A posição da presidente do partido seguia o entendimento de outro petista ilustre, o próprio ex-presidente Lula, que, em conversas na cela da Superintendência da Polícia Federal em Curitiba, dizia crer não ser possível ter do mesmo lado do palanque e dispostas a eleger Haddad forças políticas contra as quais sempre lutou, como PSDB e apoiadores de Marina Silva, por exemplo. Para Lula, as mãos só estariam dadas de forma convicta com “gente de extrema confiança”.  

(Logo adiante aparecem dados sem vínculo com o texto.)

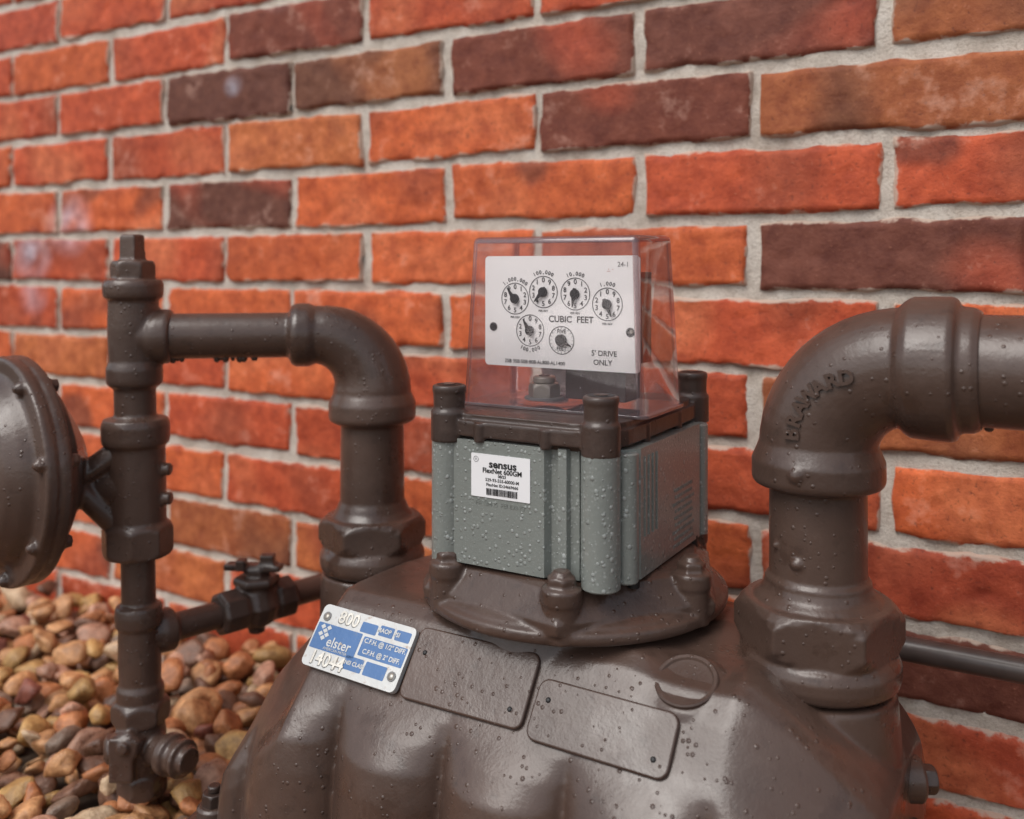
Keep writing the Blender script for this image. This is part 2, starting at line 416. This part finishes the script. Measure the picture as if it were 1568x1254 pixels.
# ------------------------------------------------------------------ gas meter
C=Vector((.0453,.6959,0))
meter=empty('gas_meter',C,ROT)
RR=(.174,-.004); RL=(-.226,.050)
b=MB()
prof=[(.13,0),(.13,.05),(.13,.10),(.128,.14),(.118,.185),(.09,.218),(.04,.232),(0,.236),(-.04,.237),(-.062,.2372),(-.074,.236),
      (-.085,.229),(-.097,.2135),(-.110,.196),(-.121,.182),(-.128,.170),(-.134,.155),(-.138,.135),(-.141,.10),(-.144,.05),(-.147,0)]
def lobe(a):
    q=abs(math.sin(PI*(a+.029)/.0855)); return q**.5
st=np.concatenate([np.linspace(-.238,-.15,18),np.linspace(-.147,.148,110),np.linspace(.152,.226,14)])
vs=[];fs=[]
for a in st:
    left=a<0
    if a<-.15: q=(-.15-a)/.09
    elif a>.145: q=(a-.145)/.085
    else: q=0
    q=min(q,.985); k=(1-q**2.6)**(1/2.6)
    for (bb,z) in prof:
        dropv=(.088*q**.8+.02*(1-k)) if left else (.060*q**1.2+.02*(1-k))
        z2=z-(z/.237)*dropv
        if -.09<bb<.0 and a>.05:
            z2-=.0075*math.exp(-((a-.120)/.030)**4)*min(1,max(0,(bb+.090)/.012))
        b2=bb*(.55+.45*k)
        if bb<-.115:
            low=min(1,(.190-z)/.040) if z<.19 else 0
            low=low*low*(3-2*low)
            b2=b2-(.026*lobe(a)-.013)*low
        vs.append((a,b2,z2))
n=len(prof)
for i in range(len(st)-1):
    for j in range(n-1):
        fs.append((i*n+j,i*n+j+1,(i+1)*n+j+1,(i+1)*n+j))
    fs.append((i*n+n-1,i*n,(i+1)*n,(i+1)*n+n-1))
fs.append(tuple(range(n))); fs.append(tuple((len(st)-1)*n+j for j in range(n))[::-1])
b.add(vs,fs,BROWN)
b.lathe([(.054,0),(.053,.10),(.0510,.16),(.049,.19),(.0475,.207),(.0465,.2125)],BROWN,T(*RR,0),56)
b.lathe([(.050,0),(.048,.10),(.0465,.16),(.0455,.195),(.0445,.2035)],BROWN,T(*RL,0),56)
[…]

Na véspera do discurso de Hoffmann, a campanha havia sido abatida por um tsunami vindo do Ceará. Ao discursar num evento de apoio ao presidenciável petista na capital do estado, Cid Gomes, senador eleito e irmão de Ciro Gomes (PDT), havia afirmado que o PT deveria pedir desculpas e dissera que, se o partido não o fizer, vai “perder feio”. A fala simbolizou o enterro das chances de formação de uma frente nos moldes planejados originalmente, com novos aliados engajados na campanha e ativos na busca de votos. Aparentemente, o discurso não foi a causa da ruptura, e sim a consequência.
Os esforços de Lula para barrar o apoio do centrão e do PSB a Ciro antes mesmo do início oficial da campanha nunca foram digeridos pela família Gomes. Ciro nunca se furtou a verbalizar a mágoa com Lula, apesar de se considerar soldado de seu projeto político. Antes do lançamento da candidatura Ciro, Lula nem sequer aceitou receber o aliado na cadeia. Quando o chamou, a campanha do PDT já estava na rua e era tarde. Durante o primeiro turno, provocado a responder se automaticamente apoiaria Haddad no segundo turno, Ciro atirou: “Nem a pau, Juvenal”. E explicitou o sentimento que ainda hoje afasta seu suor da campanha do petista: “A petezada costuma cultivar uma certa arrogância, uma certa superioridade, que não sei de onde tiraram isso”.
Em carta divulgada na quarta-feira, a primeira desde o início do segundo turno, Lula pediu a união do “povo e dos democratas” em torno de Haddad, mas repetiu o discurso esquizofrênico dos últimos anos. Ora exaltava a Lava Jato como conquista possível graças a governos petistas que fortaleceram órgãos de controle, ora dizia que o PT foi associado à corrupção por forças da imprensa e do Judiciário. Em 14 dos 19 parágrafos do texto, o petista exalta o próprio partido para, ao fim, fazer um aceno para além do PT.
Haddad buscou a tal frente ampla, mas, nos últimos dias, tudo que conseguiu foram adesões críticas a sua candidatura, nos moldes da declarada logo após o primeiro turno pelo PDT de Ciro. Na última segunda-feira, Mariana Silva (Rede) usou as redes sociais para manifestar seu apoio, mas no mesmo texto afirmou que o país está entre a cruz da corrupção, representada pelo PT, e a espada da violência, representada por Bolsonaro. O ex-governador tucano de São Paulo Alberto Goldman também deu seu apoio crítico, mas disse que, depois de votar no PT, pediria perdão a Deus.